The Senate is hardly a subject that will get hearts racing in a federal election campaign or, really, any other time.

Usually the only way the upper chamber comes to public attention at all is through appalling behaviour, outrageous absenteeism or a scandal over expenses.

That started to change, though, after the Trudeau government brought in important reforms to make the Senate less partisan. In the last couple of years there have been controversies, but they involve senators daring to question legislation or delaying bills with major amendments.

That is, of course, just what Canadians might reasonably expect to happen if senators are doing some independent thinking rather than simply rubber-stamping legislation or launching into knee-jerk opposition depending on their party affiliation.

But Conservative Leader Andrew Scheer’s big idea is to go back to the not-so-good old days.

If elected, he says, he’ll ditch the new merit-based process whereby Canadians apply to become senators and an arm’s-length board recommends a list of five people for each vacancy, from which the prime minister must choose. Scheer apparently prefers straight-up political patronage and says he’ll appoint Conservative senators “who would help implement a Conservative vision for Canada.”

No sober second thought there. Just rubber-stamping and, no doubt, more of the embarrassing antics that long made the Senate one of the most reviled institutions in Canada.

Senate reform is a work in progress, but the Liberals’ changes to the appointment process and freeing senators from party discipline have already made things considerably better.

Currently there are 65 senators who sit as part of the Independent Senators Group or as unaffiliated senators, making them the majority in the 105-seat chamber. (There are also 29 Conservatives, nine Liberals and two vacancies.)

Under the old system, the Senate sent about 10 per cent of government bills back to the House of Commons with amendments. In the most recent Parliament, that rose to 30 per cent, says University of Waterloo political scientist Emmett Macfarlane, who advised the government on the type of Senate reform that could be done without reopening the Constitution.
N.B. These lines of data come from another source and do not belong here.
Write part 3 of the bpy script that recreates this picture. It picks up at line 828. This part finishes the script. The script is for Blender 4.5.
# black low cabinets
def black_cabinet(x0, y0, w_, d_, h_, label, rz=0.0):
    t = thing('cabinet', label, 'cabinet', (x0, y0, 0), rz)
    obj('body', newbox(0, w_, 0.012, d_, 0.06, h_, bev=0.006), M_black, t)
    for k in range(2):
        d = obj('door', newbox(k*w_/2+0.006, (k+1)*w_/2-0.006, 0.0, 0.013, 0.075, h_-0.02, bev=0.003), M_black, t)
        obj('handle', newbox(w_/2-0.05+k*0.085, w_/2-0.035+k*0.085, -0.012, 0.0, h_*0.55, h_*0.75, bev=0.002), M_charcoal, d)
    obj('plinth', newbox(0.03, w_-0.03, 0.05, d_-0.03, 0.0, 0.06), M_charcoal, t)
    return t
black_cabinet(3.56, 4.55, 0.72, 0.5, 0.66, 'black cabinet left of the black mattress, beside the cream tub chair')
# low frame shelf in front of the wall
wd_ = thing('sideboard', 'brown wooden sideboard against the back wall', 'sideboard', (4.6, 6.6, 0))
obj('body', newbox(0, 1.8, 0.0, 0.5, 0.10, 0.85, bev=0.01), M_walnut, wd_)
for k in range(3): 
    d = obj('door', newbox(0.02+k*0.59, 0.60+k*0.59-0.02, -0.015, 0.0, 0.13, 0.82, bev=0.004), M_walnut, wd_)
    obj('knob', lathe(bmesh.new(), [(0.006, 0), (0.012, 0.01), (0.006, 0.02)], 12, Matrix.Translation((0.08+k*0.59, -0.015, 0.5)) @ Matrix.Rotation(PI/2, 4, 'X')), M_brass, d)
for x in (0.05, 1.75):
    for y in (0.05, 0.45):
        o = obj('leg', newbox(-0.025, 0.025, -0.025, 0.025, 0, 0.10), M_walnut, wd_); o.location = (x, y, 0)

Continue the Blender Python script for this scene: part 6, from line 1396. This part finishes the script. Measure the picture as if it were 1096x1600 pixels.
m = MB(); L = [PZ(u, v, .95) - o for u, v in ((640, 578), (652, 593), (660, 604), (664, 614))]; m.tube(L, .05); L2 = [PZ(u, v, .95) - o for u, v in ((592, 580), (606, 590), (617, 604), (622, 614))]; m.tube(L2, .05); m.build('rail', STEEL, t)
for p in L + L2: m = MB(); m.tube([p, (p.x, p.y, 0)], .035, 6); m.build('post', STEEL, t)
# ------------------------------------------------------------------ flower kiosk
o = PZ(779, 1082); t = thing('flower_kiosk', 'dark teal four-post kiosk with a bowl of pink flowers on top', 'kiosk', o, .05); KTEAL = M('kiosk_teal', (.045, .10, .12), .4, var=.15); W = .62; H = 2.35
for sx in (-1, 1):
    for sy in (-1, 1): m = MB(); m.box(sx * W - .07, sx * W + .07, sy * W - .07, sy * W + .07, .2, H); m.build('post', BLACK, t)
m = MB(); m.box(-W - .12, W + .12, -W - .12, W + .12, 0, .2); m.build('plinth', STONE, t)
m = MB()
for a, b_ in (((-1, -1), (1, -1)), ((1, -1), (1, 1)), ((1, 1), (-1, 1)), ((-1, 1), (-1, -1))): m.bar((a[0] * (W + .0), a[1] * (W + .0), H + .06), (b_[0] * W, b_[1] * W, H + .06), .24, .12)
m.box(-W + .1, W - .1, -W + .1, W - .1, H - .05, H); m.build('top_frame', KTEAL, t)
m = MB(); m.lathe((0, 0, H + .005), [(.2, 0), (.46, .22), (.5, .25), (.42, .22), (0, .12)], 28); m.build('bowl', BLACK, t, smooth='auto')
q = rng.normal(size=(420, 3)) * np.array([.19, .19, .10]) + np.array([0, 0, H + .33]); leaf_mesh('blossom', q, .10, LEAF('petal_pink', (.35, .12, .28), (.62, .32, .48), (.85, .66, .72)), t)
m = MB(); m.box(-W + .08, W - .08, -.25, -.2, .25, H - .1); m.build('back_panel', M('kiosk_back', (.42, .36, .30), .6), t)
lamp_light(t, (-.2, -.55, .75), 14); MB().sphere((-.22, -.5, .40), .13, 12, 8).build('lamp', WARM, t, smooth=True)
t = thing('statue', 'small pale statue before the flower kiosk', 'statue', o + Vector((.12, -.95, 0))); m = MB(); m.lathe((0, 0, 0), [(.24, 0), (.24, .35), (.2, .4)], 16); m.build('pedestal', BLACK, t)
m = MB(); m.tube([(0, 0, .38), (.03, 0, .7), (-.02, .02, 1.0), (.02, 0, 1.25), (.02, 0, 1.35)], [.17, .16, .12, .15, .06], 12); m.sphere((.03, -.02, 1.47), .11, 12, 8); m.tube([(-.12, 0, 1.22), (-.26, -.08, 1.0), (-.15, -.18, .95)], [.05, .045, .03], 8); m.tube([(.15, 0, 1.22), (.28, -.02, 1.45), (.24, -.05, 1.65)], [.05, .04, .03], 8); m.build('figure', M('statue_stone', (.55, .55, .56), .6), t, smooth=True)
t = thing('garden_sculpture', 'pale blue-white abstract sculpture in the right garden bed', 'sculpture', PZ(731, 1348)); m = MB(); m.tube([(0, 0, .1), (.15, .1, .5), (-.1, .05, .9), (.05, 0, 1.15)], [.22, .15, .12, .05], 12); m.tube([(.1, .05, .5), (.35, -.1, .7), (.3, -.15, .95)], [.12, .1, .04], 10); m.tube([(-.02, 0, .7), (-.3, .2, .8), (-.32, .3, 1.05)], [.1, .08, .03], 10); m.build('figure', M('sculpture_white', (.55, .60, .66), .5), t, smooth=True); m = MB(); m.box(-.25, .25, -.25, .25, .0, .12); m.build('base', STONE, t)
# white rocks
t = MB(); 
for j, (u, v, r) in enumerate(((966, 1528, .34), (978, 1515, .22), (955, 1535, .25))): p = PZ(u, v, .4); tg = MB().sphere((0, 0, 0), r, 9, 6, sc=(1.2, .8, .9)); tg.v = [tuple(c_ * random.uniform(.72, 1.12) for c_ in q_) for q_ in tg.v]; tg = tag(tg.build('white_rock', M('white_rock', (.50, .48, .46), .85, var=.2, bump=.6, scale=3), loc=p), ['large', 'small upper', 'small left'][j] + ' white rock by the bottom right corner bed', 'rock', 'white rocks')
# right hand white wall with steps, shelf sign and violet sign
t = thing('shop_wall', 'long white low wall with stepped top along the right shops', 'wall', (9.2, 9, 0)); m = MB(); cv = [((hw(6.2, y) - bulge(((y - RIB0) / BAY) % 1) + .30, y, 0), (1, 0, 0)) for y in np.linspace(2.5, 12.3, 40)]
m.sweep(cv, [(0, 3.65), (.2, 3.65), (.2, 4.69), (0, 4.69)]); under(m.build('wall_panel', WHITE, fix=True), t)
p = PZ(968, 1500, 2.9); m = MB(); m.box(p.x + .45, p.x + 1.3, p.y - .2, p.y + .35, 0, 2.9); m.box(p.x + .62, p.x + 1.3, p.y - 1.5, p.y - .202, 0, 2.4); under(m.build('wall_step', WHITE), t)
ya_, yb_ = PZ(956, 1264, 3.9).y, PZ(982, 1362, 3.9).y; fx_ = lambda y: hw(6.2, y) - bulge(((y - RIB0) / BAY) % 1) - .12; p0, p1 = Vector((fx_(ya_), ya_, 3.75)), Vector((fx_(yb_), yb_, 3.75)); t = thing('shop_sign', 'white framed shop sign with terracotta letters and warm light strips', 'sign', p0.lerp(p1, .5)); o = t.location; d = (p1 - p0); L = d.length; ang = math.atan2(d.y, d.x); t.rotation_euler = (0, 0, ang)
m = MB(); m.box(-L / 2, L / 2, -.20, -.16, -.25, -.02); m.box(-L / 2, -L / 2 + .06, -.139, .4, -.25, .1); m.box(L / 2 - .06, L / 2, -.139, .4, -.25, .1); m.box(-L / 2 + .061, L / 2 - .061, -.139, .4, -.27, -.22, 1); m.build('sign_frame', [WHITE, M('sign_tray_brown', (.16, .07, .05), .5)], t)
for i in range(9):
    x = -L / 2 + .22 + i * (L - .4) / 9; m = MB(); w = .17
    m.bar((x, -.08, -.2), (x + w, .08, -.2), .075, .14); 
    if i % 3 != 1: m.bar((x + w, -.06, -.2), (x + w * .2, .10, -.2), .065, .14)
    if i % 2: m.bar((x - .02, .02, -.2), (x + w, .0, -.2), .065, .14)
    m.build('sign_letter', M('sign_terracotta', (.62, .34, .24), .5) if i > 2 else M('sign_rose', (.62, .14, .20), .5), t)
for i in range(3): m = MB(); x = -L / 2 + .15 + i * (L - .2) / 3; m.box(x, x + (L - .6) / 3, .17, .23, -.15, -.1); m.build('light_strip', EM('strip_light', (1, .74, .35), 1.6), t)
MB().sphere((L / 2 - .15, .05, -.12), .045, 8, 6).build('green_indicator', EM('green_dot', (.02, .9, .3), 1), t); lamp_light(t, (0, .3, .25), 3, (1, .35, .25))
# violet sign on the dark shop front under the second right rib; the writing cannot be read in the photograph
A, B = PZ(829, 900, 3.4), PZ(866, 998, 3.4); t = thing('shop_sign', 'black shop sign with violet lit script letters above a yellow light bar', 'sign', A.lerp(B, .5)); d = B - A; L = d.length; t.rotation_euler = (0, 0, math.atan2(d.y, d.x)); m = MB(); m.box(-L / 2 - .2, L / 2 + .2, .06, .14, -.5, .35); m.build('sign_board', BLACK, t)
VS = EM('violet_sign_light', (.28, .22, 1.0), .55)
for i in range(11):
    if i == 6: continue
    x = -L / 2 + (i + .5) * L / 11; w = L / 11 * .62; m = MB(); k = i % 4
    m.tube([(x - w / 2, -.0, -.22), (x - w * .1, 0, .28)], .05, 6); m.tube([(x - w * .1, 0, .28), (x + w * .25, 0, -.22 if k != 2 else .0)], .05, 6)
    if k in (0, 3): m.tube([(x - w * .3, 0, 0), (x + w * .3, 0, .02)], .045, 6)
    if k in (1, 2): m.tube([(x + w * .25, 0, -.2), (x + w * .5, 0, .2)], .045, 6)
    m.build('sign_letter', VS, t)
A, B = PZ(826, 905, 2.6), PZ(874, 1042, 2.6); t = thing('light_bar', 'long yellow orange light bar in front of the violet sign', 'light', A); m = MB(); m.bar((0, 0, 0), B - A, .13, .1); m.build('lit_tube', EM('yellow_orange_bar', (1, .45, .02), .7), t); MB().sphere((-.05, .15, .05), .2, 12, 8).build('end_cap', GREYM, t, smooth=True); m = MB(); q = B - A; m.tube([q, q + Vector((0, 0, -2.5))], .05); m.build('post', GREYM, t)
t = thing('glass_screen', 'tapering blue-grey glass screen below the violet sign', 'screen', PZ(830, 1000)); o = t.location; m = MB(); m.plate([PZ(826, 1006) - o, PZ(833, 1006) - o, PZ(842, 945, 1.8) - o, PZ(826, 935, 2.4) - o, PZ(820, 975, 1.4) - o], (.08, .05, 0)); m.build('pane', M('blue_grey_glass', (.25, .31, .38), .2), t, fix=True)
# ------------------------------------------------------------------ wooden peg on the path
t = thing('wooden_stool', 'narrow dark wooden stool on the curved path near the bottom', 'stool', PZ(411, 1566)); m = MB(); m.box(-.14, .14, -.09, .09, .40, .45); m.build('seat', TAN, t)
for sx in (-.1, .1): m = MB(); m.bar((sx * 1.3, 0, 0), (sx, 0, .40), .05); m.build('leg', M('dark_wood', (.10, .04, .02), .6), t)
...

So, independent senators have been more robustly carrying out their role but, just as crucially, they haven’t become obstructionist. The Senate should raise questions and push for improvements; there’s no point in just having an echo chamber. But in the end, as an unelected body, it must defer to the elected Commons. It did that by passing government bills even when key Senate amendments were ignored.

The senators themselves are also a more impressive group and a better representation of Canada. Nearly half are now women and more than 10 per cent are Indigenous.

Yes, we can quibble over how “non-partisan” these appointments really are since the prime minister is almost certain to pick people put forward by the selection board that at least have an ideological compatibility with his party. But the new system opens the door to a far wider range of people with life experiences outside politics. And it weeds out the complete duds who come from patronage appointments.

Even Tom Flanagan, a longtime Senate reform advocate and Stephen Harper’s former campaign manager, says Scheer would be better off sticking with the Trudeau reforms than going back to the old, discredited system.

The new Senate is less predictable — that’s what happens when you encourage independent thought — and things take longer when senators take their sober-second-thought job seriously. But it’s performing a more useful function than it did before the 2016 reforms.

The Liberals themselves aren’t bothering to tout this success story on the campaign trail, presumably because they know most voters don’t care about the Senate. It certainly can’t compete with affordability issues like high housing prices.

But this is an important democratic reform. And Scheer is wrong to so casually vow to ditch it in favour of appointing party hacks and bagmen who have no business sitting in the Senate.